Home / Fall 2012 / Reproductive rights: Who’s to decide?

Reproductive rights: Who’s to decide?

A hot topic in this year’s election is the women’s reproductive rights.

On one side you have most women and on the other you have people like Congressman Todd Akin who say things like “legitimate rape” doesn’t lead to pregnancy and that when a woman is raped “the female body has ways to try to shut the whole thing down.” Akin later apologized for his comment but the damage was done.

This is a tough issue, and it’s one that many people believe that politicians should stay away from. News-Sentinel.com wrote an article asking women in their local area what they think about the issue. The site received a few different answers.

Nancy Hansen believes that politicians should not have a say in something many of them do not know about because most of them are not doctors.

Mary Ann Schieferstein said, “It’s such a painful personal decision– to make political fodder out of it is, I think, un-Christian.” No matter where you fall on the issue it’s not something to take lightly.

I believe the government should not regulate what a woman does with her body. Making a law that says that a woman can’t make choices that only affect her and her child is ridiculous. It should be left to only her and the man that conceived the child.

I believe from a political standpoint that things like this have no real place in federal government. It’s either something the state should handle or it’s something that should be decided on a personal level– and I lean more towards the latter. I also think that as far as religion is concerned, specifically Christianity, people should really think about what criminalizing abortion does. If abortion becomes illegal do you really think that it’s going to stop people from finding a way to get one if they really want to?

As a Christian, one should be looking to change the heart through Christ. It should not be the law forcing people into changing their life– that’s called legalism.

But despite my political views I think life begins at conception. You can argue that technically the baby is not really a person, and I can argue right back that it is. I have my biblical views, but I know that somewhere, someone else has different ones. At the end of the day we need to agree to disagree.

I want to leave you with a passage from the Bible that points to my personal thoughts on the issue.
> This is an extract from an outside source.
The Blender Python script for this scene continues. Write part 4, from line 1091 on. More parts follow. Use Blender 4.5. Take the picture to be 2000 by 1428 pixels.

“For you formed my inward parts; you knitted me together in my mother’s womb. I praise you, for I am fearfully and wonderfully made. Wonderful are your works; my soul knows it very well. My frame was not hidden from you, when I was being made in secret, intricately woven in the depths of the earth. Your eyes saw my unformed substance; in your book were written, ever one of them, the days that were formed for me, when as yet there was none of them” (Psalms 139: 13-16).